Patterns with Tongues and Bonfires

No one can say with certainty where the ikat technique originated. The word itself is Indonesian and was popularised in Europe as a result of Dutch research into textile traditions in the former East Indies. This would therefore place the origins in the Far East. However, the technique was also evident in Central and South America; Spanish conquistadors would have come across it.

Ikat is a dyeing technique, a chief characteristic of which is a blurry pattern. This apparently came about because of difficulties with lining up dyed yarns during the weaving process. Finer yarns and greater skills can reduce this blurry appearance, but there is still some, and depending on current-day preferences, the degree of blurriness (or lack of it) will be more prized and therefore more expensive.

The technique exists in Majorca. The artisan textile producers on the island that deploy it are unique in Europe. There are four of them, and they are responsible for "roba de llengües" (cloth of tongues), which refers more to the fabric than the technique.

The commonly held view is that ikat in Majorca came about because of the old Silk Road. There is an anecdote, and no more than this, that when traders stopped in Majorca, islanders saw their fabrics and began imitating them. While it is possible that the Silk Road was responsible, the claims made for it seem more romantic than wholly feasible. The Silk Road effectively died out in the fifteenth century. There was silk trading in the Mediterranean after this, but there was also a great deal of disruption because of the warring Ottomans.

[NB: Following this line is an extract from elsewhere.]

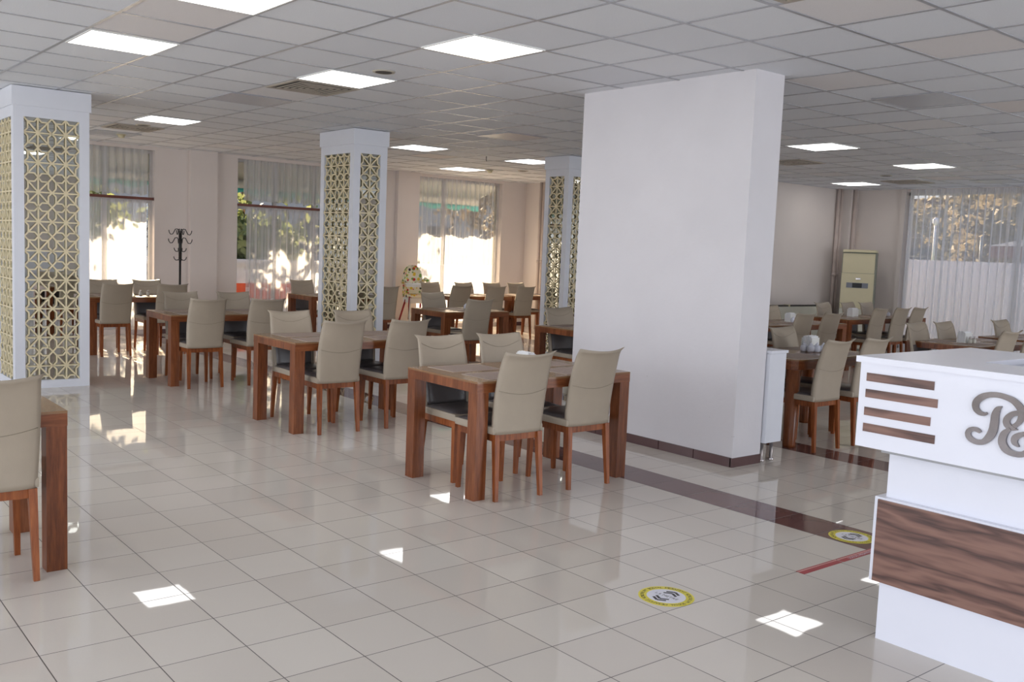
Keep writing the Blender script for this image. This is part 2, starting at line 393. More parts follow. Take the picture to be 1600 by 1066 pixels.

The Silk Road, as it operated in the Mediterranean in the late mediaeval years, ended in Italy and France. Spain, it is understood, wasn't on the silk route. Nevertheless, it is quite possible that traders might have stopped in Majorca en route to France rather than mainland Spain. Again, however, the notion is somewhat fanciful, and that's because of when the ikat technique is thought to have taken root on the island. It would appear to be comparatively recent - from the early nineteenth century.

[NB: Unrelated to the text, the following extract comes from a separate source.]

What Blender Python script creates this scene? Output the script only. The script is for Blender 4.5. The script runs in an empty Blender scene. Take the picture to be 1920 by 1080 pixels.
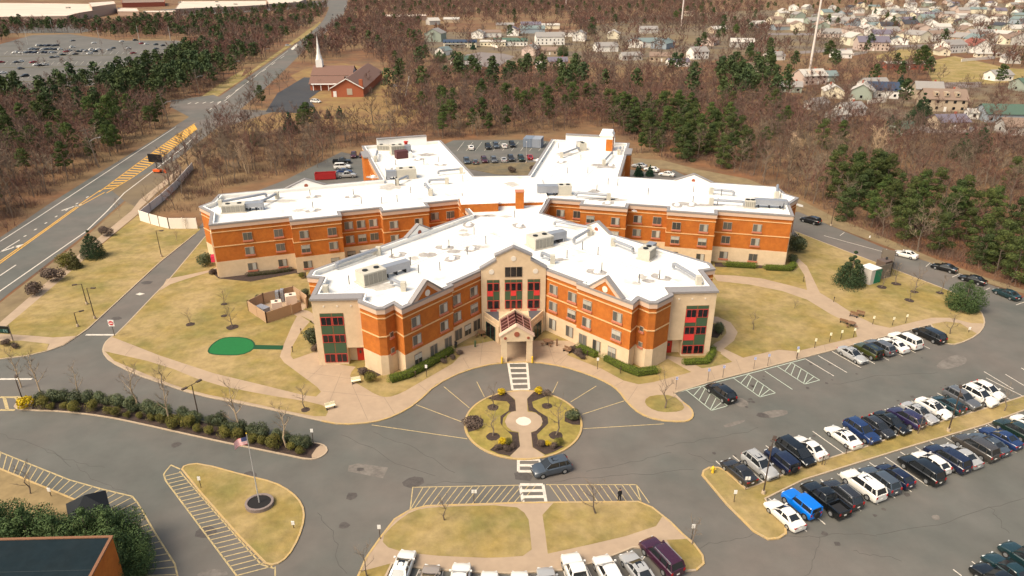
import bpy, math, random
import numpy as np
from mathutils import Vector, Matrix
from mathutils.geometry import tessellate_polygon
R = math.radians
# ---------------------------------------------------------------- camera, sky, sun, exposure
CAM_H, CAM_PITCH, CAM_F = 54.0, 24.0, 1300.0
scene = bpy.context.scene
col = scene.collection
cam = bpy.data.cameras.new("camera"); cam_o = bpy.data.objects.new("camera", cam); col.objects.link(cam_o)
cam_o.location = (0, 0, CAM_H); cam_o.rotation_euler = (R(90 - CAM_PITCH), 0, 0)
cam.sensor_width = 36; cam.lens = 36 * CAM_F / 1920; cam.clip_end = 8000; cam.clip_start = 1
scene.camera = cam_o
world = bpy.data.worlds.new("World"); scene.world = world; world.use_nodes = True
nt = world.node_tree; nt.nodes.clear()
sky = nt.nodes.new("ShaderNodeTexSky"); sky.sky_type = 'NISHITA'; sky.sun_disc = False
SUN_EL, SUN_AZ = R(52), R(-125)        # sun behind the camera's left shoulder, veiled by thin cloud
sky.sun_elevation = SUN_EL; sky.sun_rotation = SUN_AZ; sky.air_density = 1.0; sky.dust_density = 5.0; sky.ozone_density = 0.3
tint = nt.nodes.new("ShaderNodeMix"); tint.data_type = 'RGBA'; tint.blend_type = 'MULTIPLY'
tint.inputs[0].default_value = 1.0; tint.inputs[7].default_value = (1.02, 1.0, 0.89, 1)
bgn = nt.nodes.new("ShaderNodeBackground"); bgn.inputs[1].default_value = 0.125
wo = nt.nodes.new("ShaderNodeOutputWorld")
nt.links.new(sky.outputs[0], tint.inputs[6]); nt.links.new(tint.outputs[2], bgn.inputs[0]); nt.links.new(bgn.outputs[0], wo.inputs[0])
sl = bpy.data.lights.new("sun", 'SUN'); sl.energy = 1.5; sl.angle = R(30); sl.color = (1.0, 0.93, 0.80)
so = bpy.data.objects.new("sun", sl); col.objects.link(so)
sd = Vector((math.cos(SUN_EL) * math.sin(SUN_AZ), math.cos(SUN_EL) * math.cos(SUN_AZ), math.sin(SUN_EL)))
so.rotation_euler = sd.to_track_quat('Z', 'Y').to_euler(); so.location = (0, 0, 200)
vs = scene.view_settings
vs.view_transform = 'Standard'; vs.look = 'None'; vs.exposure = 0.86; vs.gamma = 1; vs.use_curve_mapping = False

# ---------------------------------------------------------------- survey helpers
_st, _ct = math.sin(R(CAM_PITCH)), math.cos(R(CAM_PITCH))
def at(px, py, z=0.0):
    "site survey: the point of the place at height z that the photograph shows at (px, py)"
    u = (px - 960) / CAM_F; v = (py - 540) / CAM_F
    k = (CAM_H - z) / (_st + v * _ct)
    return (u * k, (_ct - v * _st) * k)
def P(pts, z=0.0): return [at(x, y, z) for x, y in pts]

# ---------------------------------------------------------------- materials
MATS = {}
def mat(name, c, rough=0.8, var=0.0, vscale=1.0, c2=None, bump=0.0, bscale=8.0, metal=0.0, emit=0, rnd=0.0, detail=4.0, spec=0.3, coat=0.0, lo=0.35, hi=0.65, c3=None, s3=0.05, world=False):
    if name in MATS: return MATS[name]
    m = bpy.data.materials.new(name); MATS[name] = m; m.use_nodes = True
    t = m.node_tree; b = t.nodes["Principled BSDF"]
    b.inputs["Roughness"].default_value = rough; b.inputs["Metallic"].default_value = metal
    b.inputs["Specular IOR Level"].default_value = spec; b.inputs["Coat Weight"].default_value = coat
    b.inputs["Base Color"].default_value = (*c, 1)
    if world: src = t.nodes.new("ShaderNodeNewGeometry").outputs["Position"]
    else: src = t.nodes.new("ShaderNodeTexCoord").outputs["Object"]
    cur = None
    def mixc(fac, a, bcol, mode='MIX'):
        n = t.nodes.new("ShaderNodeMix"); n.data_type = 'RGBA'; n.blend_type = mode
        if isinstance(fac, float): n.inputs[0].default_value = fac
        else: t.links.new(fac, n.inputs[0])
        for sock, v in ((n.inputs[6], a), (n.inputs[7], bcol)):
            if isinstance(v, tuple): sock.default_value = (*v[:3], 1)
            else: t.links.new(v, sock)
        return n.outputs[2]
    def noise(sc, det=4.0):
        n = t.nodes.new("ShaderNodeTexNoise"); n.inputs["Scale"].default_value = sc; n.inputs["Detail"].default_value = det; n.inputs["Roughness"].default_value = 0.65
        t.links.new(src, n.inputs["Vector"]); return n.outputs["Fac"]
    def ramp(f, a, b2):
        n = t.nodes.new("ShaderNodeMapRange"); n.inputs[1].default_value = a; n.inputs[2].default_value = b2; t.links.new(f, n.inputs[0]); return n.outputs[0]
    cur = tuple(c)
    if c2 is not None: cur = mixc(ramp(noise(vscale, detail), lo, hi), cur, tuple(c2))
    if c3 is not None: cur = mixc(ramp(noise(s3, 5.0), 0.42, 0.62), cur, tuple(c3))
    if var:
        f = ramp(noise(vscale * 3.7, 6.0), 0.2, 0.8)
        n = t.nodes.new("ShaderNodeMapRange"); n.inputs[3].default_value = 1 - var; n.inputs[4].default_value = 1 + var; t.links.new(f, n.inputs[0])
        h = t.nodes.new("ShaderNodeVectorMath"); h.operation = 'SCALE'; t.links.new(n.outputs[0], h.inputs[3])
        if isinstance(cur, tuple): h.inputs[0].default_value = cur[:3]
        else: t.links.new(cur, h.inputs[0])
        cur = h.outputs[0]
    if rnd:
        oi = t.nodes.new("ShaderNodeObjectInfo")
        n = t.nodes.new("ShaderNodeMapRange"); n.inputs[3].default_value = 1 - rnd; n.inputs[4].default_value = 1 + rnd; t.links.new(oi.outputs["Random"], n.inputs[0])
        h = t.nodes.new("ShaderNodeVectorMath"); h.operation = 'SCALE'; t.links.new(n.outputs[0], h.inputs[3])
        if isinstance(cur, tuple): h.inputs[0].default_value = cur[:3]
        else: t.links.new(cur, h.inputs[0])
        cur = h.outputs[0]
    if not isinstance(cur, tuple): t.links.new(cur, b.inputs["Base Color"])
    if bump:
        bp = t.nodes.new("ShaderNodeBump"); bp.inputs["Strength"].default_value = bump; bp.inputs["Distance"].default_value = 0.1
        t.links.new(noise(bscale, 5.0), bp.inputs["Height"]); t.links.new(bp.outputs[0], b.inputs["Normal"])
    if emit: b.inputs["Emission Color"].default_value = (*c, 1); b.inputs["Emission Strength"].default_value = emit
    return m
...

There's little doubt that ikat did come from the East. The conquistador connection in the Americas can surely be ruled out. If there had been one, then it is most unlikely that the technique would have become rooted in Majorca and nowhere else. The more plausible explanation lies with an association with France and with the French Revolution. Artisans from France fled the country and came to Majorca. This would seem to be the reason, yet even this isn't wholly satisfactory. What happened to ikat in France and indeed elsewhere that it was being used at the end of the eighteenth century?

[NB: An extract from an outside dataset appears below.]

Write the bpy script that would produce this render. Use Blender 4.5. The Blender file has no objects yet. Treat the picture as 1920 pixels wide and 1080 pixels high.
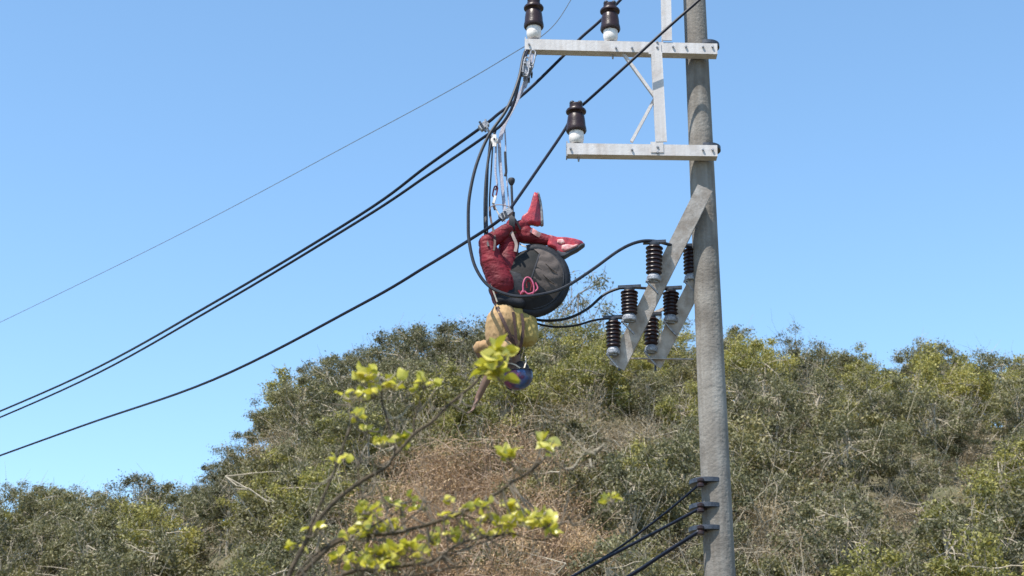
import bpy, math, random
import numpy as np
from mathutils import Vector, Matrix, noise

random.seed(11)
rng = np.random.default_rng(11)
S = bpy.context.scene
COL = S.collection
RAD = math.radians

# ------------------------------------------------------------------ camera
CAM_Z, PITCH, FPX = 1.6, RAD(20.0), 3000.0
cam_d = bpy.data.cameras.new('camera')
cam = bpy.data.objects.new('camera', cam_d)
COL.objects.link(cam)
cam.location = (0, 0, CAM_Z)
cam.rotation_euler = (RAD(90) + PITCH, 0, 0)
cam_d.sensor_width = 36.0
cam_d.lens = 36.0 * FPX / 1920.0
cam_d.clip_end = 5000.0
cam_d.dof.use_dof = True
cam_d.dof.focus_distance = 15.0
cam_d.dof.aperture_fstop = 4.0
S.camera = cam

# ------------------------------------------------------------------ world, sun, exposure
SUN_EL, SUN_AZ = RAD(60), RAD(222)            # azimuth clockwise from +Y: behind the camera, to its left
W = bpy.data.worlds.new('World'); S.world = W; W.use_nodes = True
wn = W.node_tree; bg = wn.nodes['Background']
sky = wn.nodes.new('ShaderNodeTexSky'); sky.sky_type = 'NISHITA'; sky.sun_disc = False
sky.sun_elevation = SUN_EL; sky.sun_rotation = SUN_AZ
sky.altitude = 0; sky.air_density = 1.0; sky.dust_density = 0.15; sky.ozone_density = 3.0
hs = wn.nodes.new('ShaderNodeHueSaturation'); hs.inputs['Saturation'].default_value = 1.04
hs.inputs['Hue'].default_value = 0.492
wn.links.new(sky.outputs[0], hs.inputs['Color']); wn.links.new(hs.outputs[0], bg.inputs[0])
bg.inputs[1].default_value = 0.15
sd = bpy.data.lights.new('sun', 'SUN'); sd.energy = 4.2; sd.angle = RAD(0.5); sd.color = (1.0, 0.94, 0.84)
sun = bpy.data.objects.new('sun', sd); COL.objects.link(sun)
sv = Vector((math.sin(SUN_AZ) * math.cos(SUN_EL), math.cos(SUN_AZ) * math.cos(SUN_EL), math.sin(SUN_EL)))
sun.rotation_euler = sv.to_track_quat('Z', 'Y').to_euler()
S.view_settings.view_transform = 'Standard'
S.view_settings.look = 'None'
S.view_settings.exposure = 0.85
S.view_settings.gamma = 1.0
S.view_settings.use_curve_mapping = False
S.render.filter_size = 2.1
S.cycles.use_denoising = True
S.cycles.max_bounces = 6
S.cycles.transparent_max_bounces = 6

def P(px, py, Y=15.0):
    """Point at ground distance Y seen in the direction of photograph pixel (px, py)."""
    a = (px - 960.0) / FPX; b = (540.0 - py) / FPX
    d = Vector((a, math.cos(PITCH) - b * math.sin(PITCH), math.sin(PITCH) + b * math.cos(PITCH)))
    d *= Y / d.y
    return Vector((d.x, d.y, d.z + CAM_Z))
PX = 1 / 200.0       # metres per photograph pixel at 15 m

# ------------------------------------------------------------------ materials
def mat(name, col, rough=0.6, metal=0.0, col2=None, scale=20.0, bump=0.0, bscale=60.0, spec=0.5, coat=0.0, detail=4.0, contrast=(0.35, 0.65)):
    m = bpy.data.materials.new(name); m.use_nodes = True
    nt = m.node_tree; b = nt.nodes['Principled BSDF']
    b.inputs['Base Color'].default_value = (*col, 1); b.inputs['Roughness'].default_value = rough
    b.inputs['Metallic'].default_value = metal; b.inputs['Specular IOR Level'].default_value = spec
    b.inputs['Coat Weight'].default_value = coat
    tc = nt.nodes.new('ShaderNodeTexCoord')
    if col2:
        n = nt.nodes.new('ShaderNodeTexNoise'); n.inputs['Scale'].default_value = scale; n.inputs['Detail'].default_value = detail
        r = nt.nodes.new('ShaderNodeValToRGB')
        r.color_ramp.elements[0].color = (*col, 1); r.color_ramp.elements[1].color = (*col2, 1)
        r.color_ramp.elements[0].position, r.color_ramp.elements[1].position = contrast
        nt.links.new(tc.outputs['Object'], n.inputs['Vector']); nt.links.new(n.outputs[0], r.inputs[0])
        nt.links.new(r.outputs[0], b.inputs['Base Color'])
    if bump:
        n = nt.nodes.new('ShaderNodeTexNoise'); n.inputs['Scale'].default_value = bscale; n.inputs['Detail'].default_value = 5
        bp = nt.nodes.new('ShaderNodeBump'); bp.inputs['Strength'].default_value = bump; bp.inputs['Distance'].default_value = 0.02
        nt.links.new(tc.outputs['Object'], n.inputs['Vector']); nt.links.new(n.outputs[0], bp.inputs['Height'])
        nt.links.new(bp.outputs[0], b.inputs['Normal'])
    return m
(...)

Ikat was in fact still used in parts of Europe until the mid-twentieth century, so it is difficult to explain how Majorca came to be the last remaining centre. Ultimately perhaps, this may possibly just have been a matter of taste, while the adoption and subsequent popularity in the nineteenth century may have owed something to the advancement of textile skills and technologies in Majorca. Was the blurring simply due to there having been a more rudimentary industry on the island? There is also a cultural angle. Before the adoption of the term roba de llengües, the fabric effect was known as "flamulas". This referred to the flames of a bonfire, and that in itself - potentially - points to the extent to which bonfires were (and remain) central to Majorcan tradition.

Whatever the exact origins, there is certainty with regard to producers. The four are Teixits Riera, which is now in Lloseta; Teixits Bujosa (Santa Maria); José Cañamares in Establiments, Palma; and Teixits Vicens in Pollensa. The latter is the oldest. It dates from 1854 and will also be the best known, and that's because it is in Pollensa. The Vicens shop has long been popular with visitors, and it is in a prominent location next to the roundabout coming into Pollensa town. There is also the Martí Vicens Museum on the Calvari steps in Pollensa. Named after the son of another Martí Vicens, who had introduced the roba de llengües to the family textile business, it was he who experimented with colours that not only came to characterise the business's output but also greatly influenced Majorcan textile design.

The Council of Majorca has announced that it will be giving roba de llengües official protection as an asset of intangible cultural interest. This is appropriate. However ikat came to be in Majorca, the fact is that it is in Majorca and unique to the island.